Thursday, 3 January 2013

Spending and Saving


We always have to save a little and spend a little, but some people have trouble balancing the two, especially with rising prices for the basic day to day necessities.

I think we find this out at a very early age, be it from observing parents, or managing pocket money. As we grow older, we have to pay for more things, some elementary, such as bills or food, and some more secondary, like gifts and technology.

I asked my Grandma if she had anything to say about budgeting and spending as a retired person in today’s economy. She responded with a very balanced, thought-through answer, saying “There is no typical teenager and in the same way, there is no typical pensioner” before continuing on to say “Fortunately for me, I get other pension money, both from my work and Granddad's work, to add to my Government pension and that allows me to be comfortably off as long as there are no big emergencies.”
“In terms of budgeting, most of the work had been done when we were younger:-
 We both had jobs where we didn't get some of our salary and it went instead into saving for a pension so that when we stopped working we carried on getting a (smaller but adequate) sum from our previous employers.
So far, my pensions have kept on coming, so I have been luckier than some people who paid in just as I did, but whose pension providers went broke and so they lost what they had saved. Other unlucky things have been, for example, houses washed away in floods.”

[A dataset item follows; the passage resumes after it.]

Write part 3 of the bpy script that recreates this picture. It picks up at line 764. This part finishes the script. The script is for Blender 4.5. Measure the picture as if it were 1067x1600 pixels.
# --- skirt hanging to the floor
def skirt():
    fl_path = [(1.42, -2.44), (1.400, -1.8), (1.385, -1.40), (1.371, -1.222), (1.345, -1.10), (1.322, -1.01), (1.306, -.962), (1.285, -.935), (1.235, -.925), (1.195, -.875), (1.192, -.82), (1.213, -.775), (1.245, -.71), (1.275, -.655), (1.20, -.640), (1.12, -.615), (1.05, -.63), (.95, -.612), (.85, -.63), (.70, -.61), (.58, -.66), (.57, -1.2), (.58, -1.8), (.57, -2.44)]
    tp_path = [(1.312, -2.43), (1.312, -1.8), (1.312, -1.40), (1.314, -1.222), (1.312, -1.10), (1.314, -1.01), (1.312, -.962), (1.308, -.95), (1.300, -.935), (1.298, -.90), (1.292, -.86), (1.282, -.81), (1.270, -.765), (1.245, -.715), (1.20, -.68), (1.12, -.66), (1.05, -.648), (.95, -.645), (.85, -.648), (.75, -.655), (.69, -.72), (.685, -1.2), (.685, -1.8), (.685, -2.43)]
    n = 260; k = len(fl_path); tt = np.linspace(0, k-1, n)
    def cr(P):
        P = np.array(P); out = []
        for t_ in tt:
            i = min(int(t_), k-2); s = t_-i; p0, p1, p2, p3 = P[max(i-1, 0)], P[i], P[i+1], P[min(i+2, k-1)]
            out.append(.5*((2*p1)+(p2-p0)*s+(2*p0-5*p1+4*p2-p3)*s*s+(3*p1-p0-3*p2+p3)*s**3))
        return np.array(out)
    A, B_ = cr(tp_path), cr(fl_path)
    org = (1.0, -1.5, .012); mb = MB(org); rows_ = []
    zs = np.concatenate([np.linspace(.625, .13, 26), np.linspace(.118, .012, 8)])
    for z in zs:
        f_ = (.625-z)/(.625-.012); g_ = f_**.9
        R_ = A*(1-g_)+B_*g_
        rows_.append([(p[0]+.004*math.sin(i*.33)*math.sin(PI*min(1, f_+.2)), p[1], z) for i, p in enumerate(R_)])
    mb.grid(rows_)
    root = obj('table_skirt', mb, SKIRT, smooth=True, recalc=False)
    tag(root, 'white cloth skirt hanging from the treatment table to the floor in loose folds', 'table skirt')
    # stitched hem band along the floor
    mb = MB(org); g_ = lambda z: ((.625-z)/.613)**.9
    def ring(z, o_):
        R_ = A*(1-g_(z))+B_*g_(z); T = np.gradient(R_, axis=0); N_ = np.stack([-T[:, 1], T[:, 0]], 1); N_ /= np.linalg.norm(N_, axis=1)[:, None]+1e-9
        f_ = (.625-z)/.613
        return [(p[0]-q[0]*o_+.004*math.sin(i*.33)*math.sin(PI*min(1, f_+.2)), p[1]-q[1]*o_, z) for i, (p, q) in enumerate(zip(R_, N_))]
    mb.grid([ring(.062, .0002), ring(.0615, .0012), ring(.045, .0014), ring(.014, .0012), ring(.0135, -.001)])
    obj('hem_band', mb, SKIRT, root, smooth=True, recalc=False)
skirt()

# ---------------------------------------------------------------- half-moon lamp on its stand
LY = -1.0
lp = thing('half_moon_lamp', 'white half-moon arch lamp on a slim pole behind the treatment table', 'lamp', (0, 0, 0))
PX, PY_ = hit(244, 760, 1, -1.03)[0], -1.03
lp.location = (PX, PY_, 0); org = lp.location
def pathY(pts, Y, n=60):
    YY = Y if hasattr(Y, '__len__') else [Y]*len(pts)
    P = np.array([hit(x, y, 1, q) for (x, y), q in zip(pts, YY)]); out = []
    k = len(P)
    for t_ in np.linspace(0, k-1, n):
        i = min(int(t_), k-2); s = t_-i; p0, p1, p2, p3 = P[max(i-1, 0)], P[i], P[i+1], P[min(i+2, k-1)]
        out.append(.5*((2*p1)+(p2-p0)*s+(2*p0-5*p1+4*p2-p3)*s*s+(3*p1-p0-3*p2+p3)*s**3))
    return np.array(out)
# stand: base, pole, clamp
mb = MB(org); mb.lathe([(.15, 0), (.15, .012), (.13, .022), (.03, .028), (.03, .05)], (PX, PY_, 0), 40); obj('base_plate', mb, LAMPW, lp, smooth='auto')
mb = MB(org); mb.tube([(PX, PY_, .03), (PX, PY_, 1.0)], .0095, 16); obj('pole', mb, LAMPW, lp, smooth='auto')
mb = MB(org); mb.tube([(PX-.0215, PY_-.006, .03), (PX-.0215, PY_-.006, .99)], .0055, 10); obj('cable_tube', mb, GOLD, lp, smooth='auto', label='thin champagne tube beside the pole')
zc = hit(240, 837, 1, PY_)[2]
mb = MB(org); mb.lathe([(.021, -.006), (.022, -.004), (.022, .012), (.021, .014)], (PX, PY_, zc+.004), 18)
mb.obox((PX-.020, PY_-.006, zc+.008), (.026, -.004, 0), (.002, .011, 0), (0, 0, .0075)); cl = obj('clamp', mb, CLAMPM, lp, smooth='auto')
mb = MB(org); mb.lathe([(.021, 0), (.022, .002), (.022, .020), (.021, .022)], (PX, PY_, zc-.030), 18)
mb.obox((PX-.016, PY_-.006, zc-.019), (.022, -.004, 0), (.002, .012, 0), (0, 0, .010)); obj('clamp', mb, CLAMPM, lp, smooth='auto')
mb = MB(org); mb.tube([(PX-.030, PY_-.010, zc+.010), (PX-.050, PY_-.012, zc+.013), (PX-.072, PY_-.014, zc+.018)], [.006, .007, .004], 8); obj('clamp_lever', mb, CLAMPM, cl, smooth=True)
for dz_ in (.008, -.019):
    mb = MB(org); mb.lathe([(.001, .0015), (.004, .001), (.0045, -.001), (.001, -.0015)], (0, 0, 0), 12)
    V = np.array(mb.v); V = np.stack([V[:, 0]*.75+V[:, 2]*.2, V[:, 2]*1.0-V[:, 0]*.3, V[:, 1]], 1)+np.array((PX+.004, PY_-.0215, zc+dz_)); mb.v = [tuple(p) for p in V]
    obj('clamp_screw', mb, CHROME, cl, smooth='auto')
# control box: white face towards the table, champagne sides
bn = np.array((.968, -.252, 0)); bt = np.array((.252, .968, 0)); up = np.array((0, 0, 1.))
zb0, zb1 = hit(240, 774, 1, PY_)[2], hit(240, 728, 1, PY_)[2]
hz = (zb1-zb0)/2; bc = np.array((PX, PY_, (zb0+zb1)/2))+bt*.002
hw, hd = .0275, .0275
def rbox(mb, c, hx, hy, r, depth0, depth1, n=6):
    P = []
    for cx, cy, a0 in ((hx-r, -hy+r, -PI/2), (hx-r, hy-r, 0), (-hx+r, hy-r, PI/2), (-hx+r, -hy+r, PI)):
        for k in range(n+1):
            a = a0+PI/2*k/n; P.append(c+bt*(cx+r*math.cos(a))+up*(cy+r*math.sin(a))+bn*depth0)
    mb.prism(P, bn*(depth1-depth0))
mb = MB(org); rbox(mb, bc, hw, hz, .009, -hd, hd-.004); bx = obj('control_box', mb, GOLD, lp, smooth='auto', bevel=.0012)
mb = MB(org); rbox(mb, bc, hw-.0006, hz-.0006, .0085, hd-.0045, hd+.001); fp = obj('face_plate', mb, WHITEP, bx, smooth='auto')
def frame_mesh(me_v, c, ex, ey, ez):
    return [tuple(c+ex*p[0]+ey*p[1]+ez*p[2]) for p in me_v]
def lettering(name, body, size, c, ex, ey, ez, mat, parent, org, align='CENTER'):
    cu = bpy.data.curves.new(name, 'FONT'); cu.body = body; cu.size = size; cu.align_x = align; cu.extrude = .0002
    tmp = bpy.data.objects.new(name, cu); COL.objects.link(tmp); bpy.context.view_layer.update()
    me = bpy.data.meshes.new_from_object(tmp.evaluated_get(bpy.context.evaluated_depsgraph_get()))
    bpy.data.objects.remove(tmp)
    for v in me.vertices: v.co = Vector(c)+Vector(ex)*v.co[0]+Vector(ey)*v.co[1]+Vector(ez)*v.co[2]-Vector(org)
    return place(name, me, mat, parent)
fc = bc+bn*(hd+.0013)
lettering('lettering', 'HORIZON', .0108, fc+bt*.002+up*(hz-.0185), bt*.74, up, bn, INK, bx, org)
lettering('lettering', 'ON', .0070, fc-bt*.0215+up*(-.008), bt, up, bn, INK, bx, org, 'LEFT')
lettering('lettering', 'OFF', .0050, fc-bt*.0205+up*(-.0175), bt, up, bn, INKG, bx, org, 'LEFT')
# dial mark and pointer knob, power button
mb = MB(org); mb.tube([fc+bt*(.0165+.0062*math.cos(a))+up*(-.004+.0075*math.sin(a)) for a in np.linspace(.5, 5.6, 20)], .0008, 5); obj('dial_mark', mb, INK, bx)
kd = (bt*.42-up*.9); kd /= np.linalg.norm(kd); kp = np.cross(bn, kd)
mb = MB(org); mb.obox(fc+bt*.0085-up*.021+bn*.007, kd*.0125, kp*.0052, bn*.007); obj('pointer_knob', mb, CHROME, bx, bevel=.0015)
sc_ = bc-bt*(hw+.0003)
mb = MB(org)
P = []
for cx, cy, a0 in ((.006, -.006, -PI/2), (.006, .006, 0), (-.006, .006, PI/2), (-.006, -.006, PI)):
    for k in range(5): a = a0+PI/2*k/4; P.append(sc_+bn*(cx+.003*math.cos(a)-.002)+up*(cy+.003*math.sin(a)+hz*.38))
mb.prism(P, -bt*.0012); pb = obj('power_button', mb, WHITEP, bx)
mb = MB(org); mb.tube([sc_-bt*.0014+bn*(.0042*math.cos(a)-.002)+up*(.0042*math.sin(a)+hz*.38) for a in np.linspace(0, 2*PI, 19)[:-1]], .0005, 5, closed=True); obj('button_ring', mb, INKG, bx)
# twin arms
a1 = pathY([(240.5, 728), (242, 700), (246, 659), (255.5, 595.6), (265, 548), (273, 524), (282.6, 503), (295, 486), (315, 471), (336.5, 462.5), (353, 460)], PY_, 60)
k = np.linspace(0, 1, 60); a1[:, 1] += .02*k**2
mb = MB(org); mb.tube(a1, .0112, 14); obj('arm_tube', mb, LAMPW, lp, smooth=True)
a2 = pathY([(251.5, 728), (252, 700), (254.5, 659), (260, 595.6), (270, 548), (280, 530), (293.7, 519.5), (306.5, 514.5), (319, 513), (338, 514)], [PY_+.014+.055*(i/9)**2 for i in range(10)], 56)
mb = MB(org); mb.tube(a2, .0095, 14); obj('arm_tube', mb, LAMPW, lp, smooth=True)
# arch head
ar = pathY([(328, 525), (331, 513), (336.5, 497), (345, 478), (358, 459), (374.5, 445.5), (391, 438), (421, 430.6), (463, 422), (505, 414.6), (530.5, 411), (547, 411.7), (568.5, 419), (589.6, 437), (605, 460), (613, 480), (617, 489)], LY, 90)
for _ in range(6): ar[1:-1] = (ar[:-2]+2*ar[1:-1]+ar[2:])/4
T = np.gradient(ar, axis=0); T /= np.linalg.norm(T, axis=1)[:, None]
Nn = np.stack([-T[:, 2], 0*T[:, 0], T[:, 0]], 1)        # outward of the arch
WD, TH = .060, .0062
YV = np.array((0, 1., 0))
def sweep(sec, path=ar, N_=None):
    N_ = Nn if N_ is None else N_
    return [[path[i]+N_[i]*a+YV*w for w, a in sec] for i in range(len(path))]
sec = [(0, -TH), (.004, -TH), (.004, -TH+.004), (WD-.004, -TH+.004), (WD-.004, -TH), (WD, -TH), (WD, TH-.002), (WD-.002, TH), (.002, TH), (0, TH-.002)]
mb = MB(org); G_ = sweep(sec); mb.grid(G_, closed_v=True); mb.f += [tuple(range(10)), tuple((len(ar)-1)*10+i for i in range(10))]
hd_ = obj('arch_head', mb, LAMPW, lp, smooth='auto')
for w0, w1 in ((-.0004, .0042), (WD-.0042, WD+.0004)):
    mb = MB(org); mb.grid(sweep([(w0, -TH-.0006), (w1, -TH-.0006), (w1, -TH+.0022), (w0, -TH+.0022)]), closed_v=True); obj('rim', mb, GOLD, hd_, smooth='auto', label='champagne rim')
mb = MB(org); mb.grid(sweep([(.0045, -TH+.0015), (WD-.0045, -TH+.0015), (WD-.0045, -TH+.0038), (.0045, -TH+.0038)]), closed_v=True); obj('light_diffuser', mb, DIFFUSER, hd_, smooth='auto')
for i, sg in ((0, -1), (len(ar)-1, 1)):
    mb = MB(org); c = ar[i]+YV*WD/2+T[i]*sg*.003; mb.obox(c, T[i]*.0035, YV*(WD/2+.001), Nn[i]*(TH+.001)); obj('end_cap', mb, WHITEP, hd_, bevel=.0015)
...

Grandma also talked about how being comfortable financially often comes down to luck; if your life is riddled with expensive accidents and damage costs, it’s going to be harder to be well-off than someone who is careful and avoids damaging weather etc.

As a teenager, I don’t have to keep up with electricity bills or how much the latest trip to ASDA costs, like my parents do. Although my ‘needs’ (for want of a better word) are not important and may be considered shallow, they do still exist.

Some teenagers do earn a small amount of money and a typical, hypothetical teenager may worry about whether they’ll be able to afford an album or some new jeans, concerned about whether their allowance or wages will cover this. So even from a fairly early age, we’re learning about what works when it comes to spending and saving; which costs are priorities, which ones come second, and how to manage everything.

I think it is getting harder to keep up with costs, as prices are rising all the time, money becoming thinner. In some ways it’s a learning curve, but not everyone can keep pace with the escalating expenditures.